Pick out the lines containing "script".

(Scene modeling code data)

— begin —

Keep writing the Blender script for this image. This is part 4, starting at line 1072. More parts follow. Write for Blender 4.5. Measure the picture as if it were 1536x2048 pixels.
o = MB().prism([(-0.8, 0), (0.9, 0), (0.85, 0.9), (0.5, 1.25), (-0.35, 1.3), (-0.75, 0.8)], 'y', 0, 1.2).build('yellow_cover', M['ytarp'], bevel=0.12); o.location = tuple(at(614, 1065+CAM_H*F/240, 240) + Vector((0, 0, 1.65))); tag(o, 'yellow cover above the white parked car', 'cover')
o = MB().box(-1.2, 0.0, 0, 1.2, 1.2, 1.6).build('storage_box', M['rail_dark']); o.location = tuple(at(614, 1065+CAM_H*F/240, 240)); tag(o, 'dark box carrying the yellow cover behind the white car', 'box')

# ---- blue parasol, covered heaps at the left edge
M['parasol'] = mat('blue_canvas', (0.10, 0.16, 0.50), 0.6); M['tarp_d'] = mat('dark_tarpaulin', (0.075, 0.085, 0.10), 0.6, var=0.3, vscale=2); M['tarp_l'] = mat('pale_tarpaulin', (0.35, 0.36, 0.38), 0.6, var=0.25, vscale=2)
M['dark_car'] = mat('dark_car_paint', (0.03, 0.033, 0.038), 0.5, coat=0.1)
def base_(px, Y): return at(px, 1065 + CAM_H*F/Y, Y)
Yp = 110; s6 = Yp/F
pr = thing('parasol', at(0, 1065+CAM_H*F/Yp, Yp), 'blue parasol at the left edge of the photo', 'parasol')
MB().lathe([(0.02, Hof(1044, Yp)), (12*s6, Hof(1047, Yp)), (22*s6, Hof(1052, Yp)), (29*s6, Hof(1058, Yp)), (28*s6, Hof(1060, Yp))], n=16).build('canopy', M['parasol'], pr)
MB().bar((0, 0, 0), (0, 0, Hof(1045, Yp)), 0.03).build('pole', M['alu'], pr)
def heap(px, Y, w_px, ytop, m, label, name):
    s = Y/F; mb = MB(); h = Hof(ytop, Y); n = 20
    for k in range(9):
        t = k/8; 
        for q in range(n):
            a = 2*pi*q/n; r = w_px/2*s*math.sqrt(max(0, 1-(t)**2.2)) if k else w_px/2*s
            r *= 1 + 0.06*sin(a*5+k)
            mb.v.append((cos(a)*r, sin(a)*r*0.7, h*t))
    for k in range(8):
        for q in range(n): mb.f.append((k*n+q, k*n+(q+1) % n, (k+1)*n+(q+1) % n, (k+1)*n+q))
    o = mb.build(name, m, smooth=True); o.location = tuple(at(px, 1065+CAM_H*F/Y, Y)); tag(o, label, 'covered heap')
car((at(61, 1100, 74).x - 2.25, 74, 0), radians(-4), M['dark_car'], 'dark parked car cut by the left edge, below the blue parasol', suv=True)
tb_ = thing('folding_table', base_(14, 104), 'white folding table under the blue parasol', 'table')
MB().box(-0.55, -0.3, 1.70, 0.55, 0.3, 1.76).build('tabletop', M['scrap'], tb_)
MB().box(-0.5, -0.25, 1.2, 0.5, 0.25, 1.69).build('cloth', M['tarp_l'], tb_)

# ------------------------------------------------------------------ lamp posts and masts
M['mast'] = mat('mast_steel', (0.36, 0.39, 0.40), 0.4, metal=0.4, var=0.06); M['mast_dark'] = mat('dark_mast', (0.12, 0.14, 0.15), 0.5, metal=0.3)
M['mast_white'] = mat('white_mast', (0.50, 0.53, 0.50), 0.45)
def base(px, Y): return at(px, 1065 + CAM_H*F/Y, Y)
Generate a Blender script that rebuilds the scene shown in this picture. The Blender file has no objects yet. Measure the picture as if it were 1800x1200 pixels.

— end —

◆ SOLUTION TO THIS PROBLEM:
Keep writing the Blender script for this image. This is part 4, starting at line 1072. More parts follow. Write for Blender 4.5. Measure the picture as if it were 1536x2048 pixels.
Generate a Blender script that rebuilds the scene shown in this picture. The Blender file has no objects yet. Measure the picture as if it were 1800x1200 pixels.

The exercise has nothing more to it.